Boehner: Obama has no debt plan. Republicans do
Updated at 12:40 p.m. ET
The House next week will take a vote to raise the debt ceiling and pass a balanced budget amendment, House Republican leaders said today.
The plan is unlikely to go anywhere, since a balanced budget amendment would likely fail in the Democrat-led Senate, but GOP leaders nevertheless called it a serious plan to raise the debt ceiling. They said President Obama and Democrats have failed to come up with an equally serious plan.
"We asked the president to lead," House Speaker John Boehner said in a press conference today. "We asked him to put forward a plan -- not a speech, a real plan -- and he hasn't.

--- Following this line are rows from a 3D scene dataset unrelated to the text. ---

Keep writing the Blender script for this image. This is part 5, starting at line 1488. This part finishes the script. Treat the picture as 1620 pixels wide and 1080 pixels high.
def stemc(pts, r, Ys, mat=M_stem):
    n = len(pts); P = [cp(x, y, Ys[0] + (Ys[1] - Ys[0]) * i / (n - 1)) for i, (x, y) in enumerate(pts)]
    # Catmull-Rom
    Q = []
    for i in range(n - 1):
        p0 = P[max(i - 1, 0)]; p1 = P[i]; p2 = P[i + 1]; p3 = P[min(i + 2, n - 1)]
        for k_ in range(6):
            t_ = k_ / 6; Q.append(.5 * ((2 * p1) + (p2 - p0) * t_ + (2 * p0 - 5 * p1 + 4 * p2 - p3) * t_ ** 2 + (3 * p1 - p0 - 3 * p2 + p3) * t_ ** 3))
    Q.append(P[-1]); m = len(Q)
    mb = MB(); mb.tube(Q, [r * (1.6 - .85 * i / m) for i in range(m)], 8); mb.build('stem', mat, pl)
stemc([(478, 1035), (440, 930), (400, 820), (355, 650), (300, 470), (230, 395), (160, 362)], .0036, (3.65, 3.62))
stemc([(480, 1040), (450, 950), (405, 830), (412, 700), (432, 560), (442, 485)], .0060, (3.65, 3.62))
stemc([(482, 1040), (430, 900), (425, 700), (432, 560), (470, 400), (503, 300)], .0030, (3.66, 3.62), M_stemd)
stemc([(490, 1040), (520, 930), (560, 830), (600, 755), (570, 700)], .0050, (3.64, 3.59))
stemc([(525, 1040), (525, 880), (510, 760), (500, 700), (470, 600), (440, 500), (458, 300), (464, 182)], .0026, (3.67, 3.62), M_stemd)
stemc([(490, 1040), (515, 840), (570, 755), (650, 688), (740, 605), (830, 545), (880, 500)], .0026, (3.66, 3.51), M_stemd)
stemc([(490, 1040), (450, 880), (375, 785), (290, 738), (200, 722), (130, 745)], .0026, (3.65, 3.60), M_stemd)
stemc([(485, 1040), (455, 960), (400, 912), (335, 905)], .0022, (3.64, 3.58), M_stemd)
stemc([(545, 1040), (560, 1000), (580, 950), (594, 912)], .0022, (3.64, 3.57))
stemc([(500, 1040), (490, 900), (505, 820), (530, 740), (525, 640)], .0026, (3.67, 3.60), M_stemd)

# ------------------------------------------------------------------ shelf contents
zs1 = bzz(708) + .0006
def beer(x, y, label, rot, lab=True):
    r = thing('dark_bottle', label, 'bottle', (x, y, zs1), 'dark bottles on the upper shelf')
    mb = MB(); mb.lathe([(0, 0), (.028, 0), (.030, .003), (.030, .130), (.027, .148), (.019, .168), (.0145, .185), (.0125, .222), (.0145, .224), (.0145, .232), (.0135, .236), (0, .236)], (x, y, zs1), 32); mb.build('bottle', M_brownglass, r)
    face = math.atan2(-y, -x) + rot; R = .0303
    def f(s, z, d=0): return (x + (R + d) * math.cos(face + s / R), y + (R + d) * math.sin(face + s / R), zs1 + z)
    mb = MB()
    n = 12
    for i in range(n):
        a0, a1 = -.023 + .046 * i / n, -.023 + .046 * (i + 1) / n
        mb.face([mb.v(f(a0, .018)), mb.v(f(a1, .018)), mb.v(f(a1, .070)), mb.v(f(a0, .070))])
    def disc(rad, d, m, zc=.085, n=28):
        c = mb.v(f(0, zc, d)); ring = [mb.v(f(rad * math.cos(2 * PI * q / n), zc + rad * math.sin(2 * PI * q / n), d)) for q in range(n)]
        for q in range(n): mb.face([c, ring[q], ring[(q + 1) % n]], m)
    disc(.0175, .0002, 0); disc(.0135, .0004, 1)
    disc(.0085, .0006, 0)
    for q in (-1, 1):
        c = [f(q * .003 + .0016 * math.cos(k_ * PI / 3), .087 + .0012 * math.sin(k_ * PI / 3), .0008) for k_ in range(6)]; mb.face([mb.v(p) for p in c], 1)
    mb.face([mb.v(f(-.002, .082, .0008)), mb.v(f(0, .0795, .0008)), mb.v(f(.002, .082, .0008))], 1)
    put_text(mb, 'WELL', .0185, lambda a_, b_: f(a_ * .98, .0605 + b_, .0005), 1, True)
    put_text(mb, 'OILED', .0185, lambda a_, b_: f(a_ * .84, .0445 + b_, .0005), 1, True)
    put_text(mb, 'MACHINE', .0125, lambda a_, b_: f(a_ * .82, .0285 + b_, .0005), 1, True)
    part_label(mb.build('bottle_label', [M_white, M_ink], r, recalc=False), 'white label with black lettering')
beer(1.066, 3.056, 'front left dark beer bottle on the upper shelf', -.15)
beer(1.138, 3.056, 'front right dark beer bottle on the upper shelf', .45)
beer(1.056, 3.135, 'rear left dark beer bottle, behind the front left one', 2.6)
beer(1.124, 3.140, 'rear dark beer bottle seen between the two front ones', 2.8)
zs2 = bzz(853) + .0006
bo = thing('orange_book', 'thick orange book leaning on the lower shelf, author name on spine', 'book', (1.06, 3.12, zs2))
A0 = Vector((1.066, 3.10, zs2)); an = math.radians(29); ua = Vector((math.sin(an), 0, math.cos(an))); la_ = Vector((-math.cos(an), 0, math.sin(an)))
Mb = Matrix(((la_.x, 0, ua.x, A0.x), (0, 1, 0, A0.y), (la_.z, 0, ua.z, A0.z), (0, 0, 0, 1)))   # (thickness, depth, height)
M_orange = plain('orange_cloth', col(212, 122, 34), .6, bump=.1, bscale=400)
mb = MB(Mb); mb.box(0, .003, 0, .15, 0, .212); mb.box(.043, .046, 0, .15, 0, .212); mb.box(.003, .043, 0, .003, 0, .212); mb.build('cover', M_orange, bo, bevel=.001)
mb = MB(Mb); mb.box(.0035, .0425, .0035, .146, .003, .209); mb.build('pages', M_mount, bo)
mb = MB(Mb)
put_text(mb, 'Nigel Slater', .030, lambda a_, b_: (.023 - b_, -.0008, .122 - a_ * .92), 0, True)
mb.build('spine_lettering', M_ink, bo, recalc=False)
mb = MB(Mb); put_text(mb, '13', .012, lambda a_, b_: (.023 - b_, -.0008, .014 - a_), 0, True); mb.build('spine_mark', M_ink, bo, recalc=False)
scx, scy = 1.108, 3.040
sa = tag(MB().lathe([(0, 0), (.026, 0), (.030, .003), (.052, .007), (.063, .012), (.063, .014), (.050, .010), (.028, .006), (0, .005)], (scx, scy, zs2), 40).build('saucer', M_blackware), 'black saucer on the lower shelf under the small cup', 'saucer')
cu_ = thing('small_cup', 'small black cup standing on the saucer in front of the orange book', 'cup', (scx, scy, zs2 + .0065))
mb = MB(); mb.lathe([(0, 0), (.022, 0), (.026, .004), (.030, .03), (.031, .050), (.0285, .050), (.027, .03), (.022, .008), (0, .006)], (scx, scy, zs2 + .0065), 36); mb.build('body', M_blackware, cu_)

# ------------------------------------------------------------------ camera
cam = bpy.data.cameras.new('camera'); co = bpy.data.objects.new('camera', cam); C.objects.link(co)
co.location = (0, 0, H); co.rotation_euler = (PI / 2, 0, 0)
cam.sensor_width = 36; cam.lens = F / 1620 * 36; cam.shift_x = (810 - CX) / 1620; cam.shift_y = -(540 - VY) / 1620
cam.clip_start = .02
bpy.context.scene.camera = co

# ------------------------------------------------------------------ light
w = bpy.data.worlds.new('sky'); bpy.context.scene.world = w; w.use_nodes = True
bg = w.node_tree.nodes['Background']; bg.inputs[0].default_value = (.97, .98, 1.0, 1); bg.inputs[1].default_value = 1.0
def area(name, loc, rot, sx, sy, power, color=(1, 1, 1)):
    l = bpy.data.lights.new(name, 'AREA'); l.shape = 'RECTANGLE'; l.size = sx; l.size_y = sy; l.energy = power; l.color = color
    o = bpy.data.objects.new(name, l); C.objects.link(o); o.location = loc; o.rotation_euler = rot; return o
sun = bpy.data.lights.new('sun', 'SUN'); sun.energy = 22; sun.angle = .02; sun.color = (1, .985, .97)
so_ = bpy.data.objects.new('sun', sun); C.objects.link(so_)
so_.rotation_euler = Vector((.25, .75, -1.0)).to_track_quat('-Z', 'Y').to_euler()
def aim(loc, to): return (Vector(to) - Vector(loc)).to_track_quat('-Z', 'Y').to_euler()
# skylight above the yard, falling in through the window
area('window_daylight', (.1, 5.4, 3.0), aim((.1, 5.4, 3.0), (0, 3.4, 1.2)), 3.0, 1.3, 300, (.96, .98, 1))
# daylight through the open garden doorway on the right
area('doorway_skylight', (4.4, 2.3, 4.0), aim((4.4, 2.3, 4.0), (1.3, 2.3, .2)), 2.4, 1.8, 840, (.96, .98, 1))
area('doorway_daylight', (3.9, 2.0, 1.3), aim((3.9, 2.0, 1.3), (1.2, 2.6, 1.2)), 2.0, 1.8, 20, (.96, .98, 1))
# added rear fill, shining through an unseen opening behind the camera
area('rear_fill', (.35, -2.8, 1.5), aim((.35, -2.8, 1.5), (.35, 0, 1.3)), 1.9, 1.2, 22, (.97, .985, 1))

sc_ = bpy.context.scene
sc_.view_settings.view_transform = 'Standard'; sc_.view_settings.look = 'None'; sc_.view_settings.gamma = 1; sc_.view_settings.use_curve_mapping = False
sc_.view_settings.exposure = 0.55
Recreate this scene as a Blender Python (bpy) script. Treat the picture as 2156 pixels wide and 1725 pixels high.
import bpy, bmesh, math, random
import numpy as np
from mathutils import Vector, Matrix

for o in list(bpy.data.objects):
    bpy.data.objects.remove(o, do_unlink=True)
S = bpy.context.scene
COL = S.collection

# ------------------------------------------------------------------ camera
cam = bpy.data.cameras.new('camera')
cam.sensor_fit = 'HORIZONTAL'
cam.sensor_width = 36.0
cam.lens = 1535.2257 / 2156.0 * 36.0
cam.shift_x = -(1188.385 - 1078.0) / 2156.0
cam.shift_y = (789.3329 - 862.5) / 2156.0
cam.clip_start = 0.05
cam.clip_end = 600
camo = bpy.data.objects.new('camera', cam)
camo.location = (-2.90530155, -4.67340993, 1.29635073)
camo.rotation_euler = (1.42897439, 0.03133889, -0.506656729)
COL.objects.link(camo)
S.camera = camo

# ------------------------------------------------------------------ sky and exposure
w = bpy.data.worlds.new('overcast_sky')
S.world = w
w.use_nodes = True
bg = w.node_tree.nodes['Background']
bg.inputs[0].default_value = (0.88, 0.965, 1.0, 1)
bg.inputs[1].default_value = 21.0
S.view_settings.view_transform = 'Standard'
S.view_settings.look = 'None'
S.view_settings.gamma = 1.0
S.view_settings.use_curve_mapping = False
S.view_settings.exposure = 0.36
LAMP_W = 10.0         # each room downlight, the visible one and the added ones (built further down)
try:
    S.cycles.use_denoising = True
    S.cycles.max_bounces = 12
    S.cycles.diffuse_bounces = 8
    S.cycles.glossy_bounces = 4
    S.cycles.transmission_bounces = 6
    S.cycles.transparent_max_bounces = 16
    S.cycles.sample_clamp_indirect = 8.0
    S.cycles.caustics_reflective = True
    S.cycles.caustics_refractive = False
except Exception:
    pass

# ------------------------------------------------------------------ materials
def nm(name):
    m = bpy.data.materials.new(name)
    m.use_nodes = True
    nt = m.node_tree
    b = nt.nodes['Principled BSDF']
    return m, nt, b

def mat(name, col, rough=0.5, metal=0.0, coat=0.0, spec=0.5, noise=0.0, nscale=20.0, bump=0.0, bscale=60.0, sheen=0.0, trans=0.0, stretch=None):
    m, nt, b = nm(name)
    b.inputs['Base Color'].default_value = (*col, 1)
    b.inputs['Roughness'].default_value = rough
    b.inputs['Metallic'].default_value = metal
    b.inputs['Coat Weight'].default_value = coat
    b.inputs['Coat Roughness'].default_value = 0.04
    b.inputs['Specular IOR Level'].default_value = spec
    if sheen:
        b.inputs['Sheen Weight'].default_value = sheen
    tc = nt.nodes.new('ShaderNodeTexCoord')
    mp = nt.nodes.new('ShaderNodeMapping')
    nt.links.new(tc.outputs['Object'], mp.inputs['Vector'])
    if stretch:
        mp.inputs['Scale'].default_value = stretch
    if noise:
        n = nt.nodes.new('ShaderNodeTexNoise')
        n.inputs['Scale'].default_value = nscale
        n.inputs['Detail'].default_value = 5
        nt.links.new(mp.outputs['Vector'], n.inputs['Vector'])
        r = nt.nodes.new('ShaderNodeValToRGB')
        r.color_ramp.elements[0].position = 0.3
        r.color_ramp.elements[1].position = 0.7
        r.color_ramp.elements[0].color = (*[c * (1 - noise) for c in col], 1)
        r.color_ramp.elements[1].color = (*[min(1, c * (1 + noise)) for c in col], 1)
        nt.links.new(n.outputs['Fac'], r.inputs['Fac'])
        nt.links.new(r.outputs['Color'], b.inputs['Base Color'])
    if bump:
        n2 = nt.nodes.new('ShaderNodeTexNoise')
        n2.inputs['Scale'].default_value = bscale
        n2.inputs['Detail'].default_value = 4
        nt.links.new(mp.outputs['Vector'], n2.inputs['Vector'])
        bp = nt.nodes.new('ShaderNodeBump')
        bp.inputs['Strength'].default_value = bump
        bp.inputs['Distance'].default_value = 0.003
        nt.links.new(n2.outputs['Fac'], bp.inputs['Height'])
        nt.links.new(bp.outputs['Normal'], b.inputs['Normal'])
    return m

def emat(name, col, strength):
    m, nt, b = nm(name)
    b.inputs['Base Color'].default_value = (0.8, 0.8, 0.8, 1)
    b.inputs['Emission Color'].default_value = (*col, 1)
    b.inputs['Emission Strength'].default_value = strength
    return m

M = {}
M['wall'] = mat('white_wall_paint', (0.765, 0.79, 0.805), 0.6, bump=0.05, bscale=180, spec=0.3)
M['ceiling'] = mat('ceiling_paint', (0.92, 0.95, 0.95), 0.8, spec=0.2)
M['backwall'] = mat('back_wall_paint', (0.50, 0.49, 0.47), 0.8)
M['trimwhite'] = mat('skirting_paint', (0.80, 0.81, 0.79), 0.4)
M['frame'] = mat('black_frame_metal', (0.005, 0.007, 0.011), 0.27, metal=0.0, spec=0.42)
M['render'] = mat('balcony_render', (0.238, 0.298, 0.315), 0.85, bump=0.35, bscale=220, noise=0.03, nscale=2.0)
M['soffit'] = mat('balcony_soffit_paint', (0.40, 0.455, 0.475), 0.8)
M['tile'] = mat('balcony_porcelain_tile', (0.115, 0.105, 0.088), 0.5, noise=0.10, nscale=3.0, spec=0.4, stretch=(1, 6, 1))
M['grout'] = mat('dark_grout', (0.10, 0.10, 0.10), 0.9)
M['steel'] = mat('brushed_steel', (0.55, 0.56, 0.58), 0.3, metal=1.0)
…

We will."
The "cut, cap and balance" proposal would make raising the debt ceiling contingent on Congress sending a balanced budget amendment to the states. It would also cap government spending at 18 percent of Gross Domestic Product over the next 10 years.
The plan would raise the debt ceiling by $2.4 trillion, since that is the increase requested by the president. However, the plan would actually make even more in spending cuts -- as much as $111 billion in 2012 alone.
In a press conference today, President Obama dismissed the plan as empty politicking with unrealistic policy goals.
"My expectation is you'll probably see the House vote on a couple of things just to make political statements," he said. "If you're trying to get to $2.4 trillion without any revenue, then you are effectively gutting a whole bunch of domestic spending that is going to be too burdensome and is not going to be something I would support."
Boehner said the House would vote on the "cut, cap and balance" plan and then decide how to proceed from there.
The lawmakers have less than three weeks to reach a deal before August 2, when the Obama administration says the U.S. would be "running on fumes" without an increase in the $14.3 trillion debt ceiling. The U.S. could risk defaulting on its loans or failing to meet its other financial obligations, which could significantly disrupt the U.S. and world economy, they say.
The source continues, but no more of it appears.